● **Task brief**
Look through the data and write out every line with the word "that" in it.
--- start of Supplied data ---
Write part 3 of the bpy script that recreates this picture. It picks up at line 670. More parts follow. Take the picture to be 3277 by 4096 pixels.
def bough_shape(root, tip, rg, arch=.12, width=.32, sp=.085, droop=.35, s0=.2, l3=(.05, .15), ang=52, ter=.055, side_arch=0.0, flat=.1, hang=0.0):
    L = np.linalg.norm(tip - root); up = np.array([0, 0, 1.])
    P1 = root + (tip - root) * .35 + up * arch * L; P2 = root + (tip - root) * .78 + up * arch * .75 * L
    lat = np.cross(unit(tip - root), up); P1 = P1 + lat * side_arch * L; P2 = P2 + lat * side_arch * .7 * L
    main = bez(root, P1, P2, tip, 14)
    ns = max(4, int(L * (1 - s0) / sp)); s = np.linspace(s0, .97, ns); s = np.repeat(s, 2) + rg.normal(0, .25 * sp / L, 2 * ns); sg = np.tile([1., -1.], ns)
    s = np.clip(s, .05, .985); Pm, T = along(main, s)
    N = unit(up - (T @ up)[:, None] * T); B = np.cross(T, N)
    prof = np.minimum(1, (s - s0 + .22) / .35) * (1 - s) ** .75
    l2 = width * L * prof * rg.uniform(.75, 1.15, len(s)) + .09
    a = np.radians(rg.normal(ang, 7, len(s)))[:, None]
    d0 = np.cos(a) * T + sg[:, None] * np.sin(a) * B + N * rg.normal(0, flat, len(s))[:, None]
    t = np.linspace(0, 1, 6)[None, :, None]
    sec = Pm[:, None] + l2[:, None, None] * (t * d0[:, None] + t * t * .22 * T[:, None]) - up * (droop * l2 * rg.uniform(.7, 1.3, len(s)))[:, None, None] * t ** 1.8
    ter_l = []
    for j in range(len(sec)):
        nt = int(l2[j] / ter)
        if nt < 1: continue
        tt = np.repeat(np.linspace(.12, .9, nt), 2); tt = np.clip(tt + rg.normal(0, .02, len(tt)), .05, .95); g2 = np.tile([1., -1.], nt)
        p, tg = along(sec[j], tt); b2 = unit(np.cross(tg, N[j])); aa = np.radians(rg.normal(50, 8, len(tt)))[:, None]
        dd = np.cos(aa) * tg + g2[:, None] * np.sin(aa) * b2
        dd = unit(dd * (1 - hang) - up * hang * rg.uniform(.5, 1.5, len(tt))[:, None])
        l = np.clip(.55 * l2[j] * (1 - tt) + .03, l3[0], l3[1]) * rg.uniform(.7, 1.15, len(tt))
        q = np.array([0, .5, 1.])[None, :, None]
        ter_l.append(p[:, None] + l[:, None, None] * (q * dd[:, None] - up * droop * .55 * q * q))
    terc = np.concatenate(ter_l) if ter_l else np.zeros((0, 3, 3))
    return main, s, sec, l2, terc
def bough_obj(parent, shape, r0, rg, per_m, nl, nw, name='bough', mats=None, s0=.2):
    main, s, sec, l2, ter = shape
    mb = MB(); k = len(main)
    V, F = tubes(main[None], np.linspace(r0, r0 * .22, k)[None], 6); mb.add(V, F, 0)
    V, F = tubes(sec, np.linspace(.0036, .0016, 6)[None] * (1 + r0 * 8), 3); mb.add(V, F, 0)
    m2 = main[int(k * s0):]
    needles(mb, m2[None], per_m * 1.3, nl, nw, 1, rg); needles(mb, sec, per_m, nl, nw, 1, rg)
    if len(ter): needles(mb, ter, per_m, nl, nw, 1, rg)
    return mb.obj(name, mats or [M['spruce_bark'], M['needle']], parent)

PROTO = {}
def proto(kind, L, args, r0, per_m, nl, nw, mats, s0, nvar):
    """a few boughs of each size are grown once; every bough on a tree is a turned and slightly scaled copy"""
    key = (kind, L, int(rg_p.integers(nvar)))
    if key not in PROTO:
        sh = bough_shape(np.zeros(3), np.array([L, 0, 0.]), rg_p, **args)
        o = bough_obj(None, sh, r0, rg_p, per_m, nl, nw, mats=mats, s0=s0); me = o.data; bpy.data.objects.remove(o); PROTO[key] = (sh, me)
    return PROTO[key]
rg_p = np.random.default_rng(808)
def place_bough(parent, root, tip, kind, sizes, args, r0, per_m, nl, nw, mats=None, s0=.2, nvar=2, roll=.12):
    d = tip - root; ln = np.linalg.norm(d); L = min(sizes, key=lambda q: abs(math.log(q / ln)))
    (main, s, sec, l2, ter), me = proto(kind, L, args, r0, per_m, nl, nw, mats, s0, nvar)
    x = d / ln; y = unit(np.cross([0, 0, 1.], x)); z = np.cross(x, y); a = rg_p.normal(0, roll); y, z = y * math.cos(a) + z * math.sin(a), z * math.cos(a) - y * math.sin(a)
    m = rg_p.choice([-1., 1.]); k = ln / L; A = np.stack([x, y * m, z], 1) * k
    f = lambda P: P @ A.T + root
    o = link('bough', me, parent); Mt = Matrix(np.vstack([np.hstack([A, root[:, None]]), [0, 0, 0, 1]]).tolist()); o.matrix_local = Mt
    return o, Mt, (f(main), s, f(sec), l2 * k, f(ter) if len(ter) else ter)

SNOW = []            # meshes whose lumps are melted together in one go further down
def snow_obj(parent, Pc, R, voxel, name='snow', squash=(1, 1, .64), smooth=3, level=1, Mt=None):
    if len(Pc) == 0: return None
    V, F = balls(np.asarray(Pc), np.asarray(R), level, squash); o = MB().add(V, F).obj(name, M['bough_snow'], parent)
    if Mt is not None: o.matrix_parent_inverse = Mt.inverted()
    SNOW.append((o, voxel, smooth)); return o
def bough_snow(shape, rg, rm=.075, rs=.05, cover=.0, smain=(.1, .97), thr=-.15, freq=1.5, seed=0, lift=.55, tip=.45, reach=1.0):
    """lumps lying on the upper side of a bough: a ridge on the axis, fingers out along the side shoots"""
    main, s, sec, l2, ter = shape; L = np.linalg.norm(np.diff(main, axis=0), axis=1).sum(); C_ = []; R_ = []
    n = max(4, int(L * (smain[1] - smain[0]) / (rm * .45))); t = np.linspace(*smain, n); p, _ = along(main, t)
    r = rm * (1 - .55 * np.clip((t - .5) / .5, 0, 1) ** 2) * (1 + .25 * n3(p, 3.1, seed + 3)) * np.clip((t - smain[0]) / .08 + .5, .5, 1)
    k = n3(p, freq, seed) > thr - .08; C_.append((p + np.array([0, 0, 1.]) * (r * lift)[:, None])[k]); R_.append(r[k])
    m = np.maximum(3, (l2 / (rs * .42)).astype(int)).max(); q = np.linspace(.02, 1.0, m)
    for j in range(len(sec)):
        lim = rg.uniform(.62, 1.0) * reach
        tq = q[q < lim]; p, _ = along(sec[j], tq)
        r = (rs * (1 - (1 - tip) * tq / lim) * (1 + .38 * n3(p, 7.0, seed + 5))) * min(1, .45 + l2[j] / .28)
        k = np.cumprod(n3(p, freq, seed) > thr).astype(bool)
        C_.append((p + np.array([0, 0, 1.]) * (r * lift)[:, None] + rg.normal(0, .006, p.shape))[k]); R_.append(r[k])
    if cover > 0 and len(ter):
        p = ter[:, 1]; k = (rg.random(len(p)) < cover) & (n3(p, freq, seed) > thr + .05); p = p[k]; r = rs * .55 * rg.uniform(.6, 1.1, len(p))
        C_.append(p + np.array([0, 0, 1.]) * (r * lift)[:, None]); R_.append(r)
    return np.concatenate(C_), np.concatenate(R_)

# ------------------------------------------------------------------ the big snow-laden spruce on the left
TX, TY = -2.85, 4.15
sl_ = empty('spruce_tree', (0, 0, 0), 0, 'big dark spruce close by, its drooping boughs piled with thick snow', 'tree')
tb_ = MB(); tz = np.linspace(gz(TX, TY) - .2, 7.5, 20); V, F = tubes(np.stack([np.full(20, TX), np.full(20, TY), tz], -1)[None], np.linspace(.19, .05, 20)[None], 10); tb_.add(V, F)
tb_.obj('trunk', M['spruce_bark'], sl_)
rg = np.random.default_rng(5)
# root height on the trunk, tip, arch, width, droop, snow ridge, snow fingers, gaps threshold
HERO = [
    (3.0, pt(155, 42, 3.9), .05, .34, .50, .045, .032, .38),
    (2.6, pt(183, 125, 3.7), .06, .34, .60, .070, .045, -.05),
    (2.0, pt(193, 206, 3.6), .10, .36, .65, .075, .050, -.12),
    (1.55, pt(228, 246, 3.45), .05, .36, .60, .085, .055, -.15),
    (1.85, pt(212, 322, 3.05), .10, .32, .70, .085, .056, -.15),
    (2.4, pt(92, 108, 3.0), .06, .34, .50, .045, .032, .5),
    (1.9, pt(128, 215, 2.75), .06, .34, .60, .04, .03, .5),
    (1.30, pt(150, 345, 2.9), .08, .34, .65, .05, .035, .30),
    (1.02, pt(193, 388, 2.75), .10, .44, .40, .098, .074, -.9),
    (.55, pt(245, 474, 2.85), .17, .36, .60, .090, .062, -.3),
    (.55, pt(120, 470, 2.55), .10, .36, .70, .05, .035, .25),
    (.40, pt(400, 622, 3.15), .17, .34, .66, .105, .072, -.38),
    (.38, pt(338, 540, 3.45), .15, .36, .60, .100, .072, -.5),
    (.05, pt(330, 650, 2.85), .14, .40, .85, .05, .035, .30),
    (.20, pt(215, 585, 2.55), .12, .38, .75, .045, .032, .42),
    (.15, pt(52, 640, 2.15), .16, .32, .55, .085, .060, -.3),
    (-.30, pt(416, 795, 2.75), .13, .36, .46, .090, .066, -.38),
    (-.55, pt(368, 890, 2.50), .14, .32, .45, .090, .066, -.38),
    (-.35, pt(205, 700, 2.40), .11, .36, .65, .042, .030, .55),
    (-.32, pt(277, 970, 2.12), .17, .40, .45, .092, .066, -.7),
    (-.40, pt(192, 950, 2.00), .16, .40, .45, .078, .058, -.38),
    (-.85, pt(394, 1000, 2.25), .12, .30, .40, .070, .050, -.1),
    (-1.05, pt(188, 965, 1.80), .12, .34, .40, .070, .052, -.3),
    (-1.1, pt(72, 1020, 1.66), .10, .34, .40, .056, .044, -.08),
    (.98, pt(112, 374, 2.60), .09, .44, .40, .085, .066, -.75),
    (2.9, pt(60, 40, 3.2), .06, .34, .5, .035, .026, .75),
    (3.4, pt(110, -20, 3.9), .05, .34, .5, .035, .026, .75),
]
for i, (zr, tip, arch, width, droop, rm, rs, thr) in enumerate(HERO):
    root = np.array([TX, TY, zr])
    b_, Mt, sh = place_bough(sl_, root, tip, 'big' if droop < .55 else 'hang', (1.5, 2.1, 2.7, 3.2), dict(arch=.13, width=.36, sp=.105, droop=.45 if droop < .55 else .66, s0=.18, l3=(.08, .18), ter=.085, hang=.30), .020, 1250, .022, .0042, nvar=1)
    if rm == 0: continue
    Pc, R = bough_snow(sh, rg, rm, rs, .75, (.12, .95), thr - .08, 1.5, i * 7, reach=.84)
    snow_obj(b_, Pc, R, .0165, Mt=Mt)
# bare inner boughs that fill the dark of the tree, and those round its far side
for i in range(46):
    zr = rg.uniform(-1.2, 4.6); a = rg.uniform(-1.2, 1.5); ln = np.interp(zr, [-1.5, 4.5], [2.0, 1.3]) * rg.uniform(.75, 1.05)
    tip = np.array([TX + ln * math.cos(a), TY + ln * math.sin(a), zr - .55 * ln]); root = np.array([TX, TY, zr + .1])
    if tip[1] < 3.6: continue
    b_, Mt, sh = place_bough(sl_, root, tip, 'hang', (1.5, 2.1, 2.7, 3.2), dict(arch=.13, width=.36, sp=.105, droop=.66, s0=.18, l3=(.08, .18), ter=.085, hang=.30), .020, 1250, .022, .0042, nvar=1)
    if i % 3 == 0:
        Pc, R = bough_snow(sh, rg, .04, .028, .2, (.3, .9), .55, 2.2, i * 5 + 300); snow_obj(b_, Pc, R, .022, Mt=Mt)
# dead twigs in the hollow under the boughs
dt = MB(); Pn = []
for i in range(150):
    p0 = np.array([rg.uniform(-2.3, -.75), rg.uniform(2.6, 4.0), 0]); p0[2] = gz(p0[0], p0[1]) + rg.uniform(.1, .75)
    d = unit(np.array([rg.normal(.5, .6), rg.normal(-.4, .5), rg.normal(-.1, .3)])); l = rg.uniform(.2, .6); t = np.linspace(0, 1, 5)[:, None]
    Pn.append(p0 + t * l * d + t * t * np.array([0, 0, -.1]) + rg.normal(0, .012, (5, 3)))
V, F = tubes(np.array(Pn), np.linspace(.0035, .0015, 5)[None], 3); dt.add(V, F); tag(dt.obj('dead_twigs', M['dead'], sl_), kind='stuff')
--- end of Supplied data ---
● **Written response**
Write part 3 of the bpy script that recreates this picture. It picks up at line 670. More parts follow. Take the picture to be 3277 by 4096 pixels.
# bare inner boughs that fill the dark of the tree, and those round its far side